-- SOURCE DATA start --

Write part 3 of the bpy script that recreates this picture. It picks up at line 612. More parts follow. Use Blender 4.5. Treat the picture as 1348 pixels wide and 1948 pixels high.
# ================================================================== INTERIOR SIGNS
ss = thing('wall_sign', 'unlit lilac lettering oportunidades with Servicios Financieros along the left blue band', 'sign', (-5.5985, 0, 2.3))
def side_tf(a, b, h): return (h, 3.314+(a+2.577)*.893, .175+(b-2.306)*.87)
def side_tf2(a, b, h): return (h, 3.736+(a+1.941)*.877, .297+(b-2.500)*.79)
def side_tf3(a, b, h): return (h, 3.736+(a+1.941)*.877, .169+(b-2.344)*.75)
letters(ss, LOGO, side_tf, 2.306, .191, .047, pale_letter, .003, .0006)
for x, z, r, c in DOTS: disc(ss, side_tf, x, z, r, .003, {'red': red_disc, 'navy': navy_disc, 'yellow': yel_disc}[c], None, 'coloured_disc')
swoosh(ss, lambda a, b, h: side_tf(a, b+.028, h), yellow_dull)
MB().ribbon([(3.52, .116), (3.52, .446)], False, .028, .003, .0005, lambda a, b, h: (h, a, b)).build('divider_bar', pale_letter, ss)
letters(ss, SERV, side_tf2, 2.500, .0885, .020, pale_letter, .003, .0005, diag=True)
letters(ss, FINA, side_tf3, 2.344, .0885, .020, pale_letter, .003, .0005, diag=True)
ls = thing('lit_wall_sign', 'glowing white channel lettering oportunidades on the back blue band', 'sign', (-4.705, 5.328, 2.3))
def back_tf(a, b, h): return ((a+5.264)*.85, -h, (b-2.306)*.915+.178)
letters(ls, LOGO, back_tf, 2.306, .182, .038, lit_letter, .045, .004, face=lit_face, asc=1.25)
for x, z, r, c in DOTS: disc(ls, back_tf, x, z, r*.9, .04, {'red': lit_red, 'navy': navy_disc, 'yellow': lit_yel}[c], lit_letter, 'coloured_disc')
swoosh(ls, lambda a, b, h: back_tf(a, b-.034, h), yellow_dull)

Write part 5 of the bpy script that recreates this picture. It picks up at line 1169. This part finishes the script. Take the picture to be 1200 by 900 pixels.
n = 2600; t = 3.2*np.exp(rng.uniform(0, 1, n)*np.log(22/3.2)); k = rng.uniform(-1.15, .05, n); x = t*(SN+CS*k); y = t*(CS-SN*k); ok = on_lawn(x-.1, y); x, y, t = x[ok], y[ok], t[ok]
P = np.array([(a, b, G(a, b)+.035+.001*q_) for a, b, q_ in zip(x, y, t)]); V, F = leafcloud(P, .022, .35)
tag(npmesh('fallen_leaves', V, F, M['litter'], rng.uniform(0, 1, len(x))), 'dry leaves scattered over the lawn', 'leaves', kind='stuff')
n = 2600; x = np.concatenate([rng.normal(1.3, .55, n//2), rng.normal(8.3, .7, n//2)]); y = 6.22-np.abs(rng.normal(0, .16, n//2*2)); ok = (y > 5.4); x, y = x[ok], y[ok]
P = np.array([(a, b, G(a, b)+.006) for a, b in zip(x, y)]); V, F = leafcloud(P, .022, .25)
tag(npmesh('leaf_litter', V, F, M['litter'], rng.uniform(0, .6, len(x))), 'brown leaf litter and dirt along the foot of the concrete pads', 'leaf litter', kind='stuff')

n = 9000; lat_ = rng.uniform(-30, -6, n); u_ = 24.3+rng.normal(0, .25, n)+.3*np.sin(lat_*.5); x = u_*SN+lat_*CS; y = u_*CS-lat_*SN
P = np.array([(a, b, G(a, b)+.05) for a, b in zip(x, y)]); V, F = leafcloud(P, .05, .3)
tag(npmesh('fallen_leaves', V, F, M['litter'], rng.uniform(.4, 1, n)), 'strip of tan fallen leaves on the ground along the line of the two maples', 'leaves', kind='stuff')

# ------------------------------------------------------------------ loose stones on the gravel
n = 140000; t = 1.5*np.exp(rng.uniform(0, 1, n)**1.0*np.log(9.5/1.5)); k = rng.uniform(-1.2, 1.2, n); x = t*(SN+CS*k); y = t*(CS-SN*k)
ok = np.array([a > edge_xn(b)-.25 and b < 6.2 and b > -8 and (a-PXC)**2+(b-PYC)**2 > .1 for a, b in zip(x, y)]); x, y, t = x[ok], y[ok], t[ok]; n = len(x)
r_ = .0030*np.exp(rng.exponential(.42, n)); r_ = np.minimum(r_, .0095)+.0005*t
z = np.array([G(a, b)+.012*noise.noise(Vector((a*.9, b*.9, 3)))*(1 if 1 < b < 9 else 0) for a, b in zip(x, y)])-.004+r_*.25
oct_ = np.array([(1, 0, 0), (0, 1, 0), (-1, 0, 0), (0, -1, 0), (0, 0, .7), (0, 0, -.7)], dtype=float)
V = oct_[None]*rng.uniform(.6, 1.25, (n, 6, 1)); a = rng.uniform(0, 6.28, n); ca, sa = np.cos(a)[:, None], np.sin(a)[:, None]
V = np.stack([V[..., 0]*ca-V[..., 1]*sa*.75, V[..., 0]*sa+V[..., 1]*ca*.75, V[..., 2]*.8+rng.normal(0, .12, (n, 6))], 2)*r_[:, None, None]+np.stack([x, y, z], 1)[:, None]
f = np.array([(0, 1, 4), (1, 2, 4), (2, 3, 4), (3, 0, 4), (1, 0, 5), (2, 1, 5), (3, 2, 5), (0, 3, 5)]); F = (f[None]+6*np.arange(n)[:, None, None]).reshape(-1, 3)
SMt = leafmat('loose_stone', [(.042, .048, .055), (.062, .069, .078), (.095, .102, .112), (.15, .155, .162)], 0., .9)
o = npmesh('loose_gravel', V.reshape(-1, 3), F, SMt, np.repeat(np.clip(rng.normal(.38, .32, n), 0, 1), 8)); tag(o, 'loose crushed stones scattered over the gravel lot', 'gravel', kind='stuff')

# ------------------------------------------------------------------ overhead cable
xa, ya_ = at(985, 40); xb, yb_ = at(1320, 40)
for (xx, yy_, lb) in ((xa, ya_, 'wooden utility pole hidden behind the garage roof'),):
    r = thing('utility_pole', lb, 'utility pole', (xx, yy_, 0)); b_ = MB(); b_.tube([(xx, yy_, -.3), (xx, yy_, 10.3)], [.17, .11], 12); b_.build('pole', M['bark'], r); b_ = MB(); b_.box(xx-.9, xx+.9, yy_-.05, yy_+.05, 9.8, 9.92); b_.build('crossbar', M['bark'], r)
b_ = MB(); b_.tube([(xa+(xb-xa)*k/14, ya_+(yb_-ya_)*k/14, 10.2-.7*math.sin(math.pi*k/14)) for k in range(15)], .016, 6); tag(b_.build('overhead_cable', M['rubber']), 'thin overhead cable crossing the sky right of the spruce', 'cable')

-- SOURCE DATA end --
-- SOURCE DATA start --

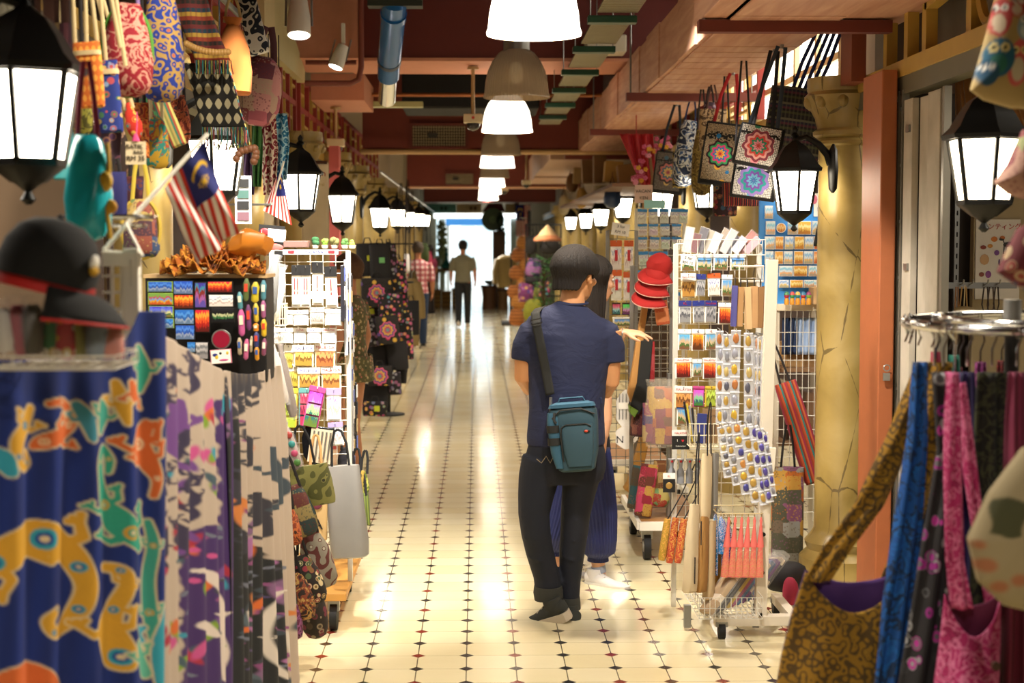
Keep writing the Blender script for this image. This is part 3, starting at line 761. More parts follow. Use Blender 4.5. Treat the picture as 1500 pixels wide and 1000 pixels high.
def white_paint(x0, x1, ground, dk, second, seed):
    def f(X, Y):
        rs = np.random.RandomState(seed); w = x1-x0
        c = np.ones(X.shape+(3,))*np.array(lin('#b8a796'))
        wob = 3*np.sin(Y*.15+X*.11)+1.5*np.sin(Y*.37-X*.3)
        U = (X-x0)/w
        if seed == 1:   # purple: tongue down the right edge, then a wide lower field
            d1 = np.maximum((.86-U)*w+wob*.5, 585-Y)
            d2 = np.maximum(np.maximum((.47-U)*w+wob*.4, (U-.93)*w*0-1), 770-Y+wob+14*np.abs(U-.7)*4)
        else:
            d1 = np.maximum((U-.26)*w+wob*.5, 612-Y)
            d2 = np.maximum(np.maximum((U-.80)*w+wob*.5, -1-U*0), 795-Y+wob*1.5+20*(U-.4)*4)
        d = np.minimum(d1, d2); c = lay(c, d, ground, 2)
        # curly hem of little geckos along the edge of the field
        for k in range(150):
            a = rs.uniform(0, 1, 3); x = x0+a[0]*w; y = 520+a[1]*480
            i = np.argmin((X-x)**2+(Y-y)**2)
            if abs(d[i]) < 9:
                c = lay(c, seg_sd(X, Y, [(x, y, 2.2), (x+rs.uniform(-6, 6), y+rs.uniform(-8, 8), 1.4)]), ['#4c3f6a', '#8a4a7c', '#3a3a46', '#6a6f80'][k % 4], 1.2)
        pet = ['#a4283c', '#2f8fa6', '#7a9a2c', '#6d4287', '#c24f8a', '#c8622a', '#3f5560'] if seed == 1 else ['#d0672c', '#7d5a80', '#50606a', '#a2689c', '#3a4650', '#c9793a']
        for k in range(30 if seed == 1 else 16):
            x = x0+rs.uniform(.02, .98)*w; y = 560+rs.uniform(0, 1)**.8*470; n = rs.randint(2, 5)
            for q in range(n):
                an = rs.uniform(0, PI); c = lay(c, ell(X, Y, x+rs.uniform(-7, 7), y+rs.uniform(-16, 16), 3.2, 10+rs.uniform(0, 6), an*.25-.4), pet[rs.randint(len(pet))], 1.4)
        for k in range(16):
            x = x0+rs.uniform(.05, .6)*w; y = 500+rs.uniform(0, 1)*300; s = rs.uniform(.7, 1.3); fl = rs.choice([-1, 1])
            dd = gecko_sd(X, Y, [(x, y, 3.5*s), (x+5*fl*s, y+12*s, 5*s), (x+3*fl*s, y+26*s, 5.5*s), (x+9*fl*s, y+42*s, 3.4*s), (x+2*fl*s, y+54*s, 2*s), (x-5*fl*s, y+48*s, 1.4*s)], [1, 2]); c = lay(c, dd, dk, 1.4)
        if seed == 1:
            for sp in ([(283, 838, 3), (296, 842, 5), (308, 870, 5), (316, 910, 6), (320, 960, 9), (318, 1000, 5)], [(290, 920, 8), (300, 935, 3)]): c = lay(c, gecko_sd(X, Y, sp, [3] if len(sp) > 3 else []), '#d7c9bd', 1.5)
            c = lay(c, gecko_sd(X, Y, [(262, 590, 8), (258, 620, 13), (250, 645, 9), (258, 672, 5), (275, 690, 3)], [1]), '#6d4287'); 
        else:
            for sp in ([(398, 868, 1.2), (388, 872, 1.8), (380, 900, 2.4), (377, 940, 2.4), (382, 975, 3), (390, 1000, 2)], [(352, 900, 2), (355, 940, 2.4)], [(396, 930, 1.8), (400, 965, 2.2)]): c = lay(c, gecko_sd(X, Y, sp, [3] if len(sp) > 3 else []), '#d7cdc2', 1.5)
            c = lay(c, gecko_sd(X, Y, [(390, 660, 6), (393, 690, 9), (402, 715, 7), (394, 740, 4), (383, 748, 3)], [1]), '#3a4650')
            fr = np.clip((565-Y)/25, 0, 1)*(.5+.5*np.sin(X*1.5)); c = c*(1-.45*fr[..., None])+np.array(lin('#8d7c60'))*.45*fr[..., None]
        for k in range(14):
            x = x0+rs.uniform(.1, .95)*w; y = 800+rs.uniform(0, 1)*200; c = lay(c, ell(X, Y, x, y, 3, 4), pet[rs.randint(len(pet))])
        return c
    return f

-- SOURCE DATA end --

| STATED EXERCISE |
Look through the entries above and quote exactly the lines from the line with "Write part 5" to the line with "pads', 'leaf litter', kind='stuff')", counting both of those lines.

| ANSWER FOR THIS EXERCISE |
Write part 5 of the bpy script that recreates this picture. It picks up at line 1169. This part finishes the script. Take the picture to be 1200 by 900 pixels.
n = 2600; t = 3.2*np.exp(rng.uniform(0, 1, n)*np.log(22/3.2)); k = rng.uniform(-1.15, .05, n); x = t*(SN+CS*k); y = t*(CS-SN*k); ok = on_lawn(x-.1, y); x, y, t = x[ok], y[ok], t[ok]
P = np.array([(a, b, G(a, b)+.035+.001*q_) for a, b, q_ in zip(x, y, t)]); V, F = leafcloud(P, .022, .35)
tag(npmesh('fallen_leaves', V, F, M['litter'], rng.uniform(0, 1, len(x))), 'dry leaves scattered over the lawn', 'leaves', kind='stuff')
n = 2600; x = np.concatenate([rng.normal(1.3, .55, n//2), rng.normal(8.3, .7, n//2)]); y = 6.22-np.abs(rng.normal(0, .16, n//2*2)); ok = (y > 5.4); x, y = x[ok], y[ok]
P = np.array([(a, b, G(a, b)+.006) for a, b in zip(x, y)]); V, F = leafcloud(P, .022, .25)
tag(npmesh('leaf_litter', V, F, M['litter'], rng.uniform(0, .6, len(x))), 'brown leaf litter and dirt along the foot of the concrete pads', 'leaf litter', kind='stuff')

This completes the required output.